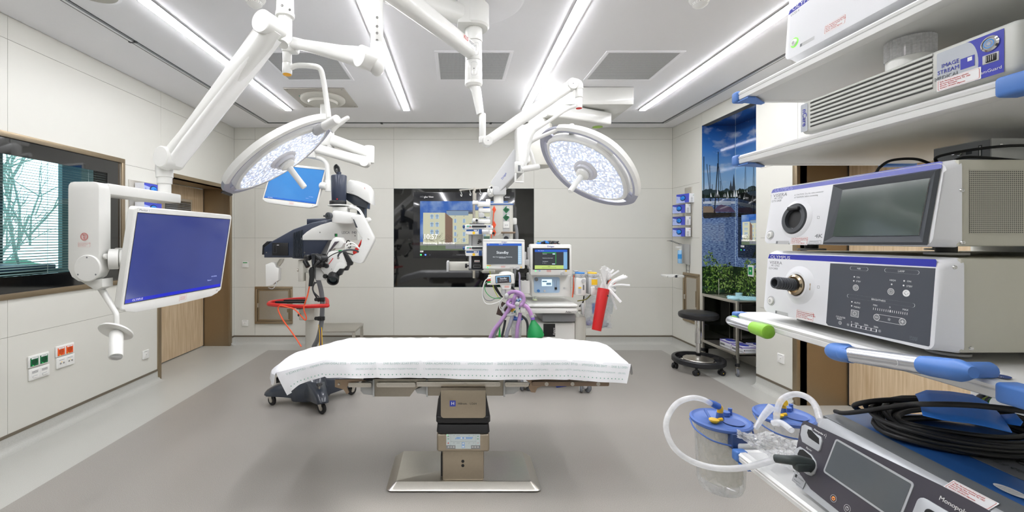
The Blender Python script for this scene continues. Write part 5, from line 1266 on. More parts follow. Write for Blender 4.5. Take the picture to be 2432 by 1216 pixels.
b.prism(FZ(3.80), pts2(c4, [(790, 290), (845, 300), (845, 400), (800, 400)], 3.8), -.10, navyb, .006); b.done()
b = MB('white_collar', scope); q = W4(678, 298, 3.66); b.cyl(q + V(0, 0, -.006), q + V(0, 0, .004), .095, white, n=36, bev=.003); b.box(W4(750, 308, 3.70), (.07, .10, .035), white, .01); b.prism(FZ(3.60), pts2(c4, [(634, 306), (724, 306), (724, 345), (634, 345)], 3.6), -.13, white, .006); b.done()
b = MB('pivot_block', scope); b.prism(FZ(3.555), pts2(c4, [(628, 345), (640, 332), (660, 331), (775, 347), (785, 352), (785, 408), (760, 418), (650, 414), (628, 408)], 3.555), -.19, white, .014); b.done()
b = MB('friction_knob', scope); q = W4(612, 367, 3.55); ax = V(-.35, -1, 0).normalized(); b.lathe(q - ax*.015, ax, [(0, 0), (.024, 0), (.029, .004), (.030, .03), (.026, .034), (0, .036)], dgrey, 20); b.lathe(q + ax*.021, ax, [(0, 0), (.009, 0), (.008, .003), (0, .003)], chrome, 12); b.tube([W4(600, 368, 3.58), W4(578, 367, 3.60)], .008, black, 10); b.done()
b = MB('bent_arm', scope)
arm = [(572, 205), (578, 185), (595, 172), (705, 166), (725, 180), (870, 455), (876, 490), (868, 520), (735, 780), (715, 800), (690, 808), (640, 800), (590, 780), (575, 762), (572, 730), (590, 700), (650, 665), (700, 560), (715, 470), (690, 440), (630, 330), (600, 230)]
b.prism(FZ(3.50), pts2(cm, arm, 3.50), -.075, white, .010)
b.prism(FZ(3.5), pts2(cm, [(600, 225), (612, 225), (662, 335), (636, 335)], 3.5), .0012, dgrey); 
b.lathe(Wm(802, 484, 3.499), (0, -1, 0), [(0, 0), (.008, 0), (.006, .002), (0, .002)], chrome, 12); b.cyl(Wm(775, 240, 3.58), Wm(810, 235, 3.62), .022, white, n=16); b.done()
b = MB('red_lever', scope); b.prism(FZ(3.515), pts2(cm, [(738, 476), (715, 515), (690, 560), (665, 640), (640, 690), (600, 688), (592, 650), (625, 605), (660, 580), (700, 500)], 3.51), -.05, red, .004); b.lathe(Wm(632, 662, 3.514), (0, -1, 0), [(0, 0), (.010, 0), (.009, .003), (0, .003)], mat('red knob', 'E03A30', .3), 16); b.done()
# optical head
b = MB('optics_body', scope)
b.prism(FZ(3.46), pts2(cm, [(165, 875), (275, 655), (320, 640), (440, 640), (500, 790), (510, 835), (470, 880), (400, 960), (350, 1010), (300, 1020), (262, 1000)], 3.46), -.14, white, .014)
b.prism(FZ(3.46), pts2(cm, [(392, 800), (430, 788), (500, 800), (508, 838), (478, 872), (430, 872), (350, 960), (330, 930)], 3.46), .016, white, .006)
b.prism(FZ(3.50), pts2(cm, [(110, 860), (165, 860), (235, 990), (230, 1028), (105, 1028)], 3.5), -.08, white, .008); b.done()
b = MB('assistant_tube', scope); b.prism(FZ(3.48), pts2(cm, [(238, 690), (300, 520), (330, 480), (370, 462), (440, 468), (470, 510), (484, 540), (455, 590), (425, 610), (340, 612), (300, 650)], 3.48), -.11, white, .018); b.prism(FZ(3.47), pts2(cm, [(232, 722), (358, 520), (414, 514), (300, 640)], 3.47), -.03, mat('plum grey', '4A434B', .4), .003); b.done()
b = MB('objective', scope); q = Wm(338, 1008, 3.44); ax = V(.10, -.72, -.45).normalized(); b.lathe(q - ax*.04, ax, [(0, 0), (.045, 0), (.047, .03), (.047, .065), (.042, .07), (.036, .066), (.034, .03), (0, .028)], black, 32); b.lathe(q + ax*.005, ax, [(0, 0), (.030, .001), (.031, .004), (0, .010)], mat('lens coating', '1B2B33', .05, coat=1), 24); b.done()
b = MB('head_bracket', scope); b.prism(FZ(3.45), pts2(cm, [(400, 862), (465, 850), (475, 880), (440, 960), (420, 968), (385, 930), (318, 945), (318, 918), (360, 915), (400, 905)], 3.45), -.05, black, .004); b.prism(FZ(3.49), pts2(cm, [(437, 675), (490, 650), (560, 765), (585, 800), (575, 830), (545, 840), (520, 900), (470, 900), (520, 800), (500, 780)], 3.49), -.06, black, .006); b.done()
b = MB('head_knobs', scope)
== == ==
- [WRITTEN REQUEST] Using the data above, write out every line exactly, leaving the images behind.

- [REPLY]
The Blender Python script for this scene continues. Write part 5, from line 1266 on. More parts follow. Write for Blender 4.5. Take the picture to be 2432 by 1216 pixels.
b.prism(FZ(3.80), pts2(c4, [(790, 290), (845, 300), (845, 400), (800, 400)], 3.8), -.10, navyb, .006); b.done()
b = MB('white_collar', scope); q = W4(678, 298, 3.66); b.cyl(q + V(0, 0, -.006), q + V(0, 0, .004), .095, white, n=36, bev=.003); b.box(W4(750, 308, 3.70), (.07, .10, .035), white, .01); b.prism(FZ(3.60), pts2(c4, [(634, 306), (724, 306), (724, 345), (634, 345)], 3.6), -.13, white, .006); b.done()
b = MB('pivot_block', scope); b.prism(FZ(3.555), pts2(c4, [(628, 345), (640, 332), (660, 331), (775, 347), (785, 352), (785, 408), (760, 418), (650, 414), (628, 408)], 3.555), -.19, white, .014); b.done()
b = MB('friction_knob', scope); q = W4(612, 367, 3.55); ax = V(-.35, -1, 0).normalized(); b.lathe(q - ax*.015, ax, [(0, 0), (.024, 0), (.029, .004), (.030, .03), (.026, .034), (0, .036)], dgrey, 20); b.lathe(q + ax*.021, ax, [(0, 0), (.009, 0), (.008, .003), (0, .003)], chrome, 12); b.tube([W4(600, 368, 3.58), W4(578, 367, 3.60)], .008, black, 10); b.done()
b = MB('bent_arm', scope)
arm = [(572, 205), (578, 185), (595, 172), (705, 166), (725, 180), (870, 455), (876, 490), (868, 520), (735, 780), (715, 800), (690, 808), (640, 800), (590, 780), (575, 762), (572, 730), (590, 700), (650, 665), (700, 560), (715, 470), (690, 440), (630, 330), (600, 230)]
b.prism(FZ(3.50), pts2(cm, arm, 3.50), -.075, white, .010)
b.prism(FZ(3.5), pts2(cm, [(600, 225), (612, 225), (662, 335), (636, 335)], 3.5), .0012, dgrey); 
b.lathe(Wm(802, 484, 3.499), (0, -1, 0), [(0, 0), (.008, 0), (.006, .002), (0, .002)], chrome, 12); b.cyl(Wm(775, 240, 3.58), Wm(810, 235, 3.62), .022, white, n=16); b.done()
b = MB('red_lever', scope); b.prism(FZ(3.515), pts2(cm, [(738, 476), (715, 515), (690, 560), (665, 640), (640, 690), (600, 688), (592, 650), (625, 605), (660, 580), (700, 500)], 3.51), -.05, red, .004); b.lathe(Wm(632, 662, 3.514), (0, -1, 0), [(0, 0), (.010, 0), (.009, .003), (0, .003)], mat('red knob', 'E03A30', .3), 16); b.done()
# optical head
b = MB('optics_body', scope)
b.prism(FZ(3.46), pts2(cm, [(165, 875), (275, 655), (320, 640), (440, 640), (500, 790), (510, 835), (470, 880), (400, 960), (350, 1010), (300, 1020), (262, 1000)], 3.46), -.14, white, .014)
b.prism(FZ(3.46), pts2(cm, [(392, 800), (430, 788), (500, 800), (508, 838), (478, 872), (430, 872), (350, 960), (330, 930)], 3.46), .016, white, .006)
b.prism(FZ(3.50), pts2(cm, [(110, 860), (165, 860), (235, 990), (230, 1028), (105, 1028)], 3.5), -.08, white, .008); b.done()
b = MB('assistant_tube', scope); b.prism(FZ(3.48), pts2(cm, [(238, 690), (300, 520), (330, 480), (370, 462), (440, 468), (470, 510), (484, 540), (455, 590), (425, 610), (340, 612), (300, 650)], 3.48), -.11, white, .018); b.prism(FZ(3.47), pts2(cm, [(232, 722), (358, 520), (414, 514), (300, 640)], 3.47), -.03, mat('plum grey', '4A434B', .4), .003); b.done()
b = MB('objective', scope); q = Wm(338, 1008, 3.44); ax = V(.10, -.72, -.45).normalized(); b.lathe(q - ax*.04, ax, [(0, 0), (.045, 0), (.047, .03), (.047, .065), (.042, .07), (.036, .066), (.034, .03), (0, .028)], black, 32); b.lathe(q + ax*.005, ax, [(0, 0), (.030, .001), (.031, .004), (0, .010)], mat('lens coating', '1B2B33', .05, coat=1), 24); b.done()
b = MB('head_bracket', scope); b.prism(FZ(3.45), pts2(cm, [(400, 862), (465, 850), (475, 880), (440, 960), (420, 968), (385, 930), (318, 945), (318, 918), (360, 915), (400, 905)], 3.45), -.05, black, .004); b.prism(FZ(3.49), pts2(cm, [(437, 675), (490, 650), (560, 765), (585, 800), (575, 830), (545, 840), (520, 900), (470, 900), (520, 800), (500, 780)], 3.49), -.06, black, .006); b.done()
b = MB('head_knobs', scope)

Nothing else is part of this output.